Troggle today has 6,400 non-comment lines of python and 2,500 non-comment lines of django HTML template code. Plus there is the integration with the in-browser HTML editor in JavaScript. Half of the python is in the parsers which will not change whatever we do. Django itself is much, much bigger and includes all the security middleware necessary in the web today.

But maintaining the code with the regular Django updates is a heavy job.

"the horrifying url rewrites that correspond to no files" were bugs introduced by people who edited troggle without knowing what they were doing. We now have a test suite and these have all been fixed.

Troggle is now packaged such that it can run entirely on a standalone laptop and re-loads from scratch in 2 minutes, not 5 hours. So if one has a microSD card with 40GB of historical scanned images and photos, it will run on any Windows or Linux laptop. Even at top camp. ]

How much work would this actually take:
[The effort estimate is similarly a gross underestimate because (a) he assumes one script per page of output, forgetting all the core work to create a central consistent dataset, and (b) he is missing out most of the functionality we use without realizing it because it is built into django's SQL system, such as multi-user operations.

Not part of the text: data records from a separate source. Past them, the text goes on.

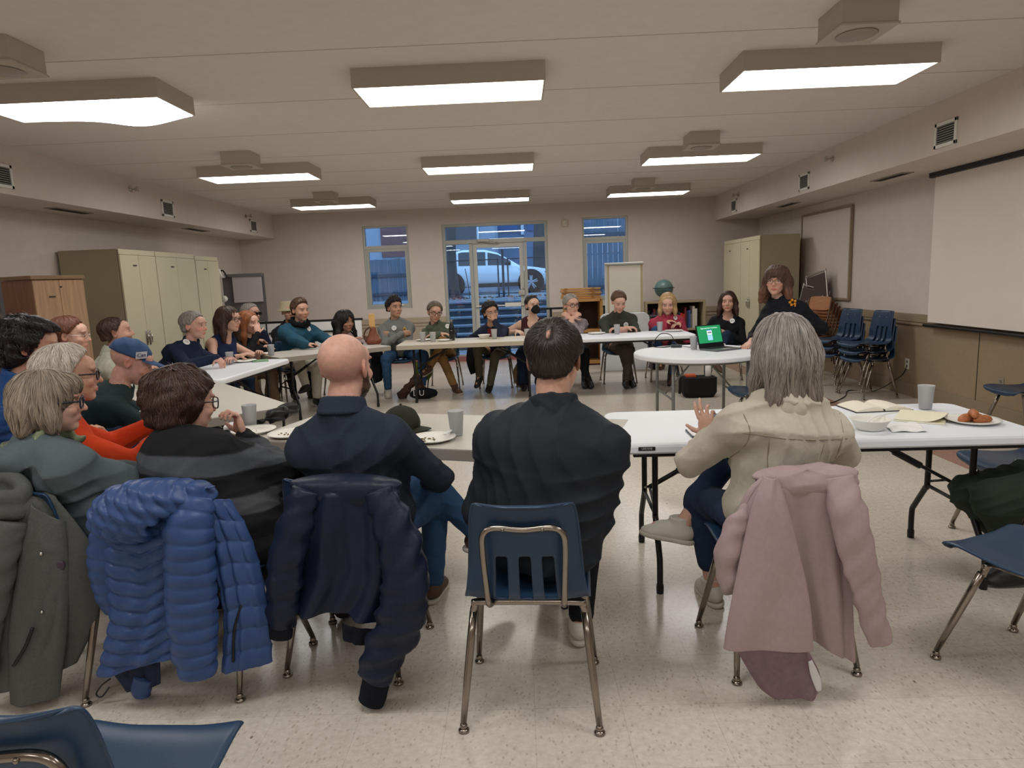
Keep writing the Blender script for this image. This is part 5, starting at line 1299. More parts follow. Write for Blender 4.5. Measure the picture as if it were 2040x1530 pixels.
# ------------------------------------------------------------------ along the back wall
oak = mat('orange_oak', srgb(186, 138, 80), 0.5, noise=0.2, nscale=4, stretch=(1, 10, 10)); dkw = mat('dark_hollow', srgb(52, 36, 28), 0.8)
t = empty('oak_shelf_unit', (1.07, 11.45, 0)); m = MB()
for x in (-0.30, 0.30): m.box((x, 0, 0.56), (0.045, 0.4, 1.12), bev=0.004)
for z in (0.05, 0.58, 1.10): m.box((0, 0, z), (0.60, 0.4, 0.05), bev=0.004)
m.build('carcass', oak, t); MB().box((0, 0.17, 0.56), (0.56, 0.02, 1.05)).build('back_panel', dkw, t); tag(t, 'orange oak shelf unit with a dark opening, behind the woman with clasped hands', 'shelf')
rs = random.Random(3)
for k in range(5):
    t = empty('folded_easel', (1.05 + rs.uniform(-0.02, 0.02), 11.42, 1.127 + 0.036 * k), rs.uniform(-0.04, 0.04)); m = MB()
    for y in (-0.09, 0.0, 0.1): m.box((0, y, 0.017), (0.66, 0.045, 0.028), bev=0.004)
    m.build('wooden_rails', oak, t); m = MB()
    for x in (-0.25, 0.2): m.box((x, 0, 0.0325), (0.04, 0.25, 0.005))
    m.build('cross_slats', oak, t); tag(t, '%s flat wooden frame stacked on the oak shelf unit' % ('lowest', 'second', 'middle', 'fourth', 'topmost')[k], 'frame', 'wooden frames on the oak shelf unit')
paper = mat('easel_paper', srgb(244, 240, 226), 0.8); wplast = mat('white_board', srgb(232, 232, 230), 0.4)
t = empty('flip_chart_easel', (1.69, 10.85, 0)); 
MB().box((0, 0, 1.26), (0.62, 0.02, 0.86), bev=0.004).build('backing_board', wplast, t); MB().box((0.01, -0.018, 1.24), (0.50, 0.012, 0.80)).build('paper_pad', paper, t); MB().box((0, -0.022, 1.665), (0.62, 0.03, 0.03), bev=0.004).build('clamp_bar', alu_m, t)
m = MB()
for x in (-0.245, 0.275): m.box((x, -0.016, 1.23), (0.045, 0.006, 0.84))
m.build('tape_strip', mat('old_tape', srgb(206, 190, 150), 0.6), t)
MB().box((0, -0.05, 0.845), (0.66, 0.09, 0.02), bev=0.004).build('pen_tray', black_m, t)
for x, y in ((-0.29, 0.0), (0.29, 0.0), (0, 0.42)): m = MB(); m.tube([(x, y, 0.01), (x * 0.98, 0.02, 1.66)], 0.014, 8); m.build('leg', black_m if x > 0 else alu_m, t)
m = MB(); m.tube(smoothpath([(-0.16, -0.03, 0.835), (0.0, -0.03, 0.86), (0.06, -0.04, 0.80)], 5), 0.006, 6); m.build('hook', black_m, t)
tag(t, 'flip chart easel with blank yellowed paper before the right window', 'easel')
# folded white table behind the man in the dark green sweater
t = empty('folding_table', (1.62, 10.45, 0)); t.rotation_euler = (0.08, 0, 0)
V, F = slab(lambda ins: rounded_rect(0.76 - 2 * ins, 0.90 - 2 * ins, 0.09), [(0, -0.02), (0, 0.02)]); V = [(a, z, b + 0.46) for a, b, z in V]; mesh_obj('table_top', V, F, plast_w, t); m = MB(); m.tube(smoothpath([(-0.2, 0.045, 0.1), (-0.2, 0.045, 0.7), (0.2, 0.045, 0.7), (0.2, 0.045, 0.1)], 3), 0.013, 8); m.build('leg', tube_g, t, True); tag(t, 'white folding table stood on edge behind the man in the dark green sweater', 'table')
# railing bar by the door
m = MB(); m.box((0.95, 11.9, 0.955), (1.15, 0.05, 0.035), bev=0.004); m.box((0.55, 11.9, 0.478), (0.04, 0.05, 0.954), bev=0.004); m.box((1.50, 11.9, 0.478), (0.04, 0.05, 0.954), bev=0.004); tag(m.build('handrail', black_m), 'black horizontal bar beside the door behind the masked woman', 'rail')
# bookshelf and globe
bs = mat('tan_bookcase', srgb(160, 146, 116), 0.6, noise=0.05); t = empty('bookcase', (2.68, 11.75, 0)); m = MB()
for x in (-0.50, 0.50): m.box((x, 0, 0.51), (0.04, 0.35, 1.02), bev=0.003)
for z in (0.04, 0.52, 1.0): m.box((0, 0, z), (0.96, 0.35, 0.035), bev=0.003)
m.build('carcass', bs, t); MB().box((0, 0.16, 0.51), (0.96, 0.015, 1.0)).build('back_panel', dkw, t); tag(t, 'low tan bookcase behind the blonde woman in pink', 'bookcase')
rs = random.Random(12); cols = {'dark red': (110, 30, 34), 'black': (30, 28, 30), 'navy': (34, 40, 70), 'bright red': (190, 50, 40), 'white': (206, 200, 190), 'brown': (84, 60, 44), 'grey': (120, 116, 112), 'blue': (60, 84, 140)}
ordr = ['black', 'brown', 'navy', 'dark red', 'black', 'grey', 'dark red', 'black', 'brown', 'black', 'navy', 'dark red', 'brown', 'black', 'dark red', 'black', 'navy', 'bright red', 'bright red', 'dark red', 'navy', 'blue', 'grey', 'white', 'white']
x = 2.21; cnt = {}
for i, cn in enumerate(ordr):
    th = rs.uniform(0.026, 0.042); hh = rs.uniform(0.24, 0.38); 
    if x + th > 3.15: break
    b = empty('book', (x + th / 2, 11.72, 0.5375)); cm = mat('book_' + cn.replace(' ', '_'), srgb(*cols[cn]), 0.6); m = MB(); m.box((-th / 2 + 0.0015, 0, hh / 2), (0.003, 0.20, hh)); m.box((th / 2 - 0.0015, 0, hh / 2), (0.003, 0.20, hh)); m.box((0, -0.099, hh / 2), (th, 0.003, hh)); m.build('cover', cm, b); MB().box((0, 0.002, hh / 2), (th - 0.006, 0.19, hh - 0.012)).build('pages', paper, b)
    cnt[cn] = cnt.get(cn, 0) + 1; tag(b, '%s book on the bookcase top shelf, number %d of that colour from the left' % (cn, cnt[cn]), 'book', 'books on the bookcase top shelf'); x += th + 0.0015
t = empty('globe', (2.50, 11.68, 1.018)); m = MB(); m.lathe([(0.09, 0), (0.085, 0.02), (0.02, 0.03), (0.018, 0.05)]); m.build('base', black_m, t, True)
m = MB(); m.ball((0, 0, 0.215), 0.155, 28); gl = m.build('sphere', mat('globe_sea', srgb(92, 120, 116), 0.35, noise=0.28, nscale=6), t, True); m = MB(); m.tube([(0.178 * math.cos(2 * PI * k / 40), 0.178 * math.sin(2 * PI * k / 40), 0.225) for k in range(41)], 0.011, 8, cap=False, flat=0.5); m.build('horizon_ring', black_m, t, True); m = MB(); m.tube([(0.165 * math.sin(a), 0, 0.215 - 0.165 * math.cos(a)) for a in np.linspace(0, PI, 16)], 0.006, 6); m.build('meridian_arm', alu_m, t, True); tag(t, 'grey green globe with a dark ring on the bookcase', 'globe')
t = empty('storage_crate', (2.14, 10.6, 0)); MB().box((0, 0, 0.42), (0.20, 0.35, 0.84), bev=0.01).build('black_case', black_m, t); m = MB()
for z in (0.6, 0.68): m.box((0.0, -0.18, z), (0.03, 0.015, 0.03), bev=0.003)
m.build('latch', chrome, t); tag(t, 'tall black case between the easel and the bookcase', 'case')
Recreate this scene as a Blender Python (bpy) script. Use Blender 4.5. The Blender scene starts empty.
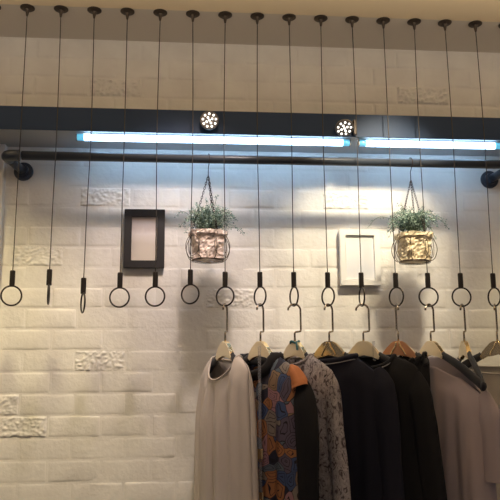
import bpy, bmesh, math, random
from mathutils import Vector, Matrix, noise
random.seed(7)
C = bpy.context.scene.collection
PI = math.pi
sc = bpy.context.scene
sc.view_settings.view_transform = 'Standard'; sc.view_settings.look = 'None'
sc.view_settings.gamma = 1; sc.view_settings.use_curve_mapping = False
sc.view_settings.exposure = 0.0

# ------------------------------------------------------------ materials
def mat(name, col, rough=.6, metal=0, **k):
    m = bpy.data.materials.new(name); m.use_nodes = True
    nt = m.node_tree; b = nt.nodes['Principled BSDF']
    b.inputs['Base Color'].default_value = (*col, 1)
    b.inputs['Roughness'].default_value = rough; b.inputs['Metallic'].default_value = metal
    if 'spec' in k: b.inputs['Specular IOR Level'].default_value = k['spec']
    if 'trans' in k: b.inputs['Transmission Weight'].default_value = k['trans']
    if 'sheen' in k: b.inputs['Sheen Weight'].default_value = k['sheen']
    if 'emit' in k:
        b.inputs['Emission Color'].default_value = (*k['emit'], 1)
        b.inputs['Emission Strength'].default_value = k['power']
    coords = nt.nodes.new('ShaderNodeTexCoord')
    if 'bump' in k:
        s, st, d = k['bump']
        n = nt.nodes.new('ShaderNodeTexNoise'); n.inputs['Scale'].default_value = s
        n.inputs['Detail'].default_value = 6
        nt.links.new(coords.outputs['Object'], n.inputs['Vector'])
        bp = nt.nodes.new('ShaderNodeBump'); bp.inputs['Strength'].default_value = st
        bp.inputs['Distance'].default_value = d
        nt.links.new(n.outputs['Fac'], bp.inputs['Height'])
        nt.links.new(bp.outputs['Normal'], b.inputs['Normal'])
    if 'vary' in k:      # mottled colour: scale, second colour
        s, c2 = k['vary']
        n = nt.nodes.new('ShaderNodeTexNoise'); n.inputs['Scale'].default_value = s
        n.inputs['Detail'].default_value = 4
        nt.links.new(coords.outputs['Object'], n.inputs['Vector'])
        r = nt.nodes.new('ShaderNodeValToRGB')
        r.color_ramp.elements[0].position = k.get('lo', .4); r.color_ramp.elements[1].position = k.get('hi', .62)
        r.color_ramp.elements[0].color = (*col, 1); r.color_ramp.elements[1].color = (*c2, 1)
        nt.links.new(n.outputs['Fac'], r.inputs['Fac']); nt.links.new(r.outputs['Color'], b.inputs['Base Color'])
    return m

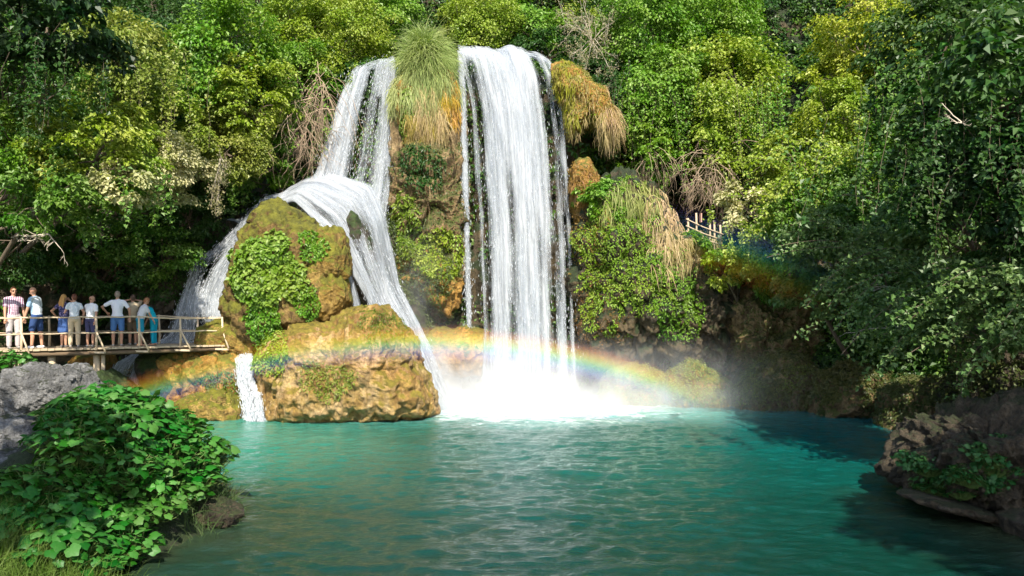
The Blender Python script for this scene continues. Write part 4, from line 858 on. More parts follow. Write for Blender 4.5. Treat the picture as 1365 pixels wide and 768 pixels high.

Eventually we will have to migrate from django of course, as it will eventually fail to keep up with the rest of the world. Right now we need to get ourselves onto python3 so that we can use an LTS release which has current security updates. This is more urgent for django than for Linux. In Ubuntu terms we are on 18.04 LTS (Debian 10) which has no free maintenance updates from 2023. We should plan to migrate troggle from django to another framework in about 2025. See stroggle below.]

Things this [Rad's] solution doesn't solve: Rad
[Creating a cave description for a new cave, and especially linking in images, is currently so difficult that only a couple of people can do it. Fixing this is a matter of urgency. No one should have to imagine where the path to a file will be but isn't now. We need a file uploading system to put things in the right place; and this would help photos too.]